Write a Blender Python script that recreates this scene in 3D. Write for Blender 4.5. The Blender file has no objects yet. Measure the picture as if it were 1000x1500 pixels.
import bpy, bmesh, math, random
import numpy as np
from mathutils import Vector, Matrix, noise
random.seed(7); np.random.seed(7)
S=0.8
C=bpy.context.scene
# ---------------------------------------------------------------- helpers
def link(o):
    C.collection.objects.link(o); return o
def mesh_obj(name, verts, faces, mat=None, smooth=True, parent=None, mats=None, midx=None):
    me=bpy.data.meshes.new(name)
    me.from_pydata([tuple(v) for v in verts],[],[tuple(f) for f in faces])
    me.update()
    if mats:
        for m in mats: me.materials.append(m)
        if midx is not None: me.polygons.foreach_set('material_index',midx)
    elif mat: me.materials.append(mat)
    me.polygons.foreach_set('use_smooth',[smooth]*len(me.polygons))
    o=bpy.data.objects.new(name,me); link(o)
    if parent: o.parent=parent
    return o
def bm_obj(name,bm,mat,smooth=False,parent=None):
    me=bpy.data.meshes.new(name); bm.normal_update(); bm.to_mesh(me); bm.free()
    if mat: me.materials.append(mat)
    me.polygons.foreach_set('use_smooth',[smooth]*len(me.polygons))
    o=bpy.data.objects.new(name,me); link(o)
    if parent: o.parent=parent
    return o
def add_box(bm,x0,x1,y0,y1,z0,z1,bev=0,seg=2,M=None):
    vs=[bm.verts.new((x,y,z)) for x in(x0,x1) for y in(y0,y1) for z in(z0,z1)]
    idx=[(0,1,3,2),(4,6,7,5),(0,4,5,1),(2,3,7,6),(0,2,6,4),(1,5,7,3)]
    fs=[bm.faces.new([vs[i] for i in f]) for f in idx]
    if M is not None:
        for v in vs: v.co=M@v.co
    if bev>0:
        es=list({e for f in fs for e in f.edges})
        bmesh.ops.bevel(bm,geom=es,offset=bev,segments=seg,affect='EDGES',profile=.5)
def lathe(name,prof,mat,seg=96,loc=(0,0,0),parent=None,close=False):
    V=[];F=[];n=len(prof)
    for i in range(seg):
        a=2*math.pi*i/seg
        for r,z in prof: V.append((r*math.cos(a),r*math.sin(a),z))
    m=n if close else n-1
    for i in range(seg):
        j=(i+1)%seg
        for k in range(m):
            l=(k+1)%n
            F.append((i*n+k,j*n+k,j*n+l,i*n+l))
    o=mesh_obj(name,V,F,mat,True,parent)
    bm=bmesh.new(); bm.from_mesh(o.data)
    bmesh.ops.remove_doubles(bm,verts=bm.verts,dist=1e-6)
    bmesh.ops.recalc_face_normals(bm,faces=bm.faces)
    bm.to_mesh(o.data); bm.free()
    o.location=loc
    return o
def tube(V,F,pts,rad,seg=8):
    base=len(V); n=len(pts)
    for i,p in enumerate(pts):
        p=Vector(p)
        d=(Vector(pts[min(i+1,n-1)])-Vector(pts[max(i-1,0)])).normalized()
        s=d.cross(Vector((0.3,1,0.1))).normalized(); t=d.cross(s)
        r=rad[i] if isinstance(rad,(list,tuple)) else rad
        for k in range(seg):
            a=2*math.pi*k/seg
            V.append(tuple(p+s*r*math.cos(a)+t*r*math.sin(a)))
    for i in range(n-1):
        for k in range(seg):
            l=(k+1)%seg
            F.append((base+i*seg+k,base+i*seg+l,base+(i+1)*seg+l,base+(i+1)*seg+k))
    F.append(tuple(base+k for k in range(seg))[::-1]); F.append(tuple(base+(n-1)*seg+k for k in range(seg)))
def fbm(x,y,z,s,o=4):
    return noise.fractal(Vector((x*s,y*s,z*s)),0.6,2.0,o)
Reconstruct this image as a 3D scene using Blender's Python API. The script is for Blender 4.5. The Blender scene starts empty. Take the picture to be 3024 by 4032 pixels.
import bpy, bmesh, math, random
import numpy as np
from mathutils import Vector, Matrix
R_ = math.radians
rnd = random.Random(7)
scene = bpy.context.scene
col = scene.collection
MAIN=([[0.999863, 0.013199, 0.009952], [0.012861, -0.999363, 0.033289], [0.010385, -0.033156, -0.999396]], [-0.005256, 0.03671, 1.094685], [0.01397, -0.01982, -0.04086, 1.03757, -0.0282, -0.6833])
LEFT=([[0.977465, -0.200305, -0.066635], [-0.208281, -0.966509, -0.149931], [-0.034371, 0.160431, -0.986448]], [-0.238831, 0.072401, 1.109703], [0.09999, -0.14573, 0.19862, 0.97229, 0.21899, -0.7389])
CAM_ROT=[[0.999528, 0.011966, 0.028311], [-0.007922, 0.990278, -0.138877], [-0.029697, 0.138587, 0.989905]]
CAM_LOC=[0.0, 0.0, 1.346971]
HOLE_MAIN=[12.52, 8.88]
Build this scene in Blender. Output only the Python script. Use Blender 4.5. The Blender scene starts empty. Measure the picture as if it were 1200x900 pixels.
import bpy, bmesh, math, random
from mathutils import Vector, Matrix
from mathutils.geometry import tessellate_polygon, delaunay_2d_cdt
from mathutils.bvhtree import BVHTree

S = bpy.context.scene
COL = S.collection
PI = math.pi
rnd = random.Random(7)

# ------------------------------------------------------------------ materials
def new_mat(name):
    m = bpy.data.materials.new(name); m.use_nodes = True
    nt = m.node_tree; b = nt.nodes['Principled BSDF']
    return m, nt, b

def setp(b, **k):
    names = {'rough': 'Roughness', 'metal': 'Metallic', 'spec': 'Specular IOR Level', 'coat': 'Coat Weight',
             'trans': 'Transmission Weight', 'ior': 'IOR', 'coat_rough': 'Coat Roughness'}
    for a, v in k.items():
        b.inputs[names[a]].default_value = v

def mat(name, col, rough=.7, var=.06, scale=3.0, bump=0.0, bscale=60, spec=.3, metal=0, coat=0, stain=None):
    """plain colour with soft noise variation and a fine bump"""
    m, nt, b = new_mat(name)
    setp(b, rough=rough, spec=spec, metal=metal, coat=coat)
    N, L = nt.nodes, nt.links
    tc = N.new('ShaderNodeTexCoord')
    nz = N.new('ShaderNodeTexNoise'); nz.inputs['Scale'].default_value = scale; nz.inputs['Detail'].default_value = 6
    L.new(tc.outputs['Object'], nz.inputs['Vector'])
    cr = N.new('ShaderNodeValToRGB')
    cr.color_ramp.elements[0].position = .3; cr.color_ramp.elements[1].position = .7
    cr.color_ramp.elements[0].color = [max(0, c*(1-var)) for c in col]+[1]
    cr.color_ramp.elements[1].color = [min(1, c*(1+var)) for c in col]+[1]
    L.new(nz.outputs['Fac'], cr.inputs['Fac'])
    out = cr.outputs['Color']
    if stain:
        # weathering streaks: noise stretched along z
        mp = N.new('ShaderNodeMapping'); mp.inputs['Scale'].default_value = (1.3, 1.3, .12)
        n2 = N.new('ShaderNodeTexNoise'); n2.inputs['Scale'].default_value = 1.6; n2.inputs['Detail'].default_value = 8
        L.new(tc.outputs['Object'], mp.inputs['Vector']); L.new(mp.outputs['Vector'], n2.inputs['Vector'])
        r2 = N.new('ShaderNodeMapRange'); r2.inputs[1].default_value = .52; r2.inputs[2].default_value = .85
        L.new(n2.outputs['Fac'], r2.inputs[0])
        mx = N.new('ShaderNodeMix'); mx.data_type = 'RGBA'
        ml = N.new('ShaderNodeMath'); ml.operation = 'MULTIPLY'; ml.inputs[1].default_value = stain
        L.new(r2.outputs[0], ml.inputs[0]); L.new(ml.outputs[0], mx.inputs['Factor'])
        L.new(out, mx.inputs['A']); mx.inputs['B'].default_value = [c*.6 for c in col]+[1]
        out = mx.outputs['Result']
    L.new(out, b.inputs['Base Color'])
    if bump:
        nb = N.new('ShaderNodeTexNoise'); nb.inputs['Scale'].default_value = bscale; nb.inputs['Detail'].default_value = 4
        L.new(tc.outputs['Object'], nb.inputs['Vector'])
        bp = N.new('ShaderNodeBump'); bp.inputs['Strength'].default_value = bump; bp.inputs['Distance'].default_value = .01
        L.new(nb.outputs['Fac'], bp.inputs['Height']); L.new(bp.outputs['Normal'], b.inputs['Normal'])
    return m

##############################

**To be done**:
Starting at the line that contains "Build this scene" and ending at the line that contains "b.inputs[names[a]].default_value = v", retype each line exactly; omit everything outside that range.

**Answer**:
Build this scene in Blender. Output only the Python script. Use Blender 4.5. The Blender scene starts empty. Measure the picture as if it were 1200x900 pixels.
import bpy, bmesh, math, random
from mathutils import Vector, Matrix
from mathutils.geometry import tessellate_polygon, delaunay_2d_cdt
from mathutils.bvhtree import BVHTree

S = bpy.context.scene
COL = S.collection
PI = math.pi
rnd = random.Random(7)

# ------------------------------------------------------------------ materials
def new_mat(name):
    m = bpy.data.materials.new(name); m.use_nodes = True
    nt = m.node_tree; b = nt.nodes['Principled BSDF']
    return m, nt, b

def setp(b, **k):
    names = {'rough': 'Roughness', 'metal': 'Metallic', 'spec': 'Specular IOR Level', 'coat': 'Coat Weight',
             'trans': 'Transmission Weight', 'ior': 'IOR', 'coat_rough': 'Coat Roughness'}
    for a, v in k.items():
        b.inputs[names[a]].default_value = v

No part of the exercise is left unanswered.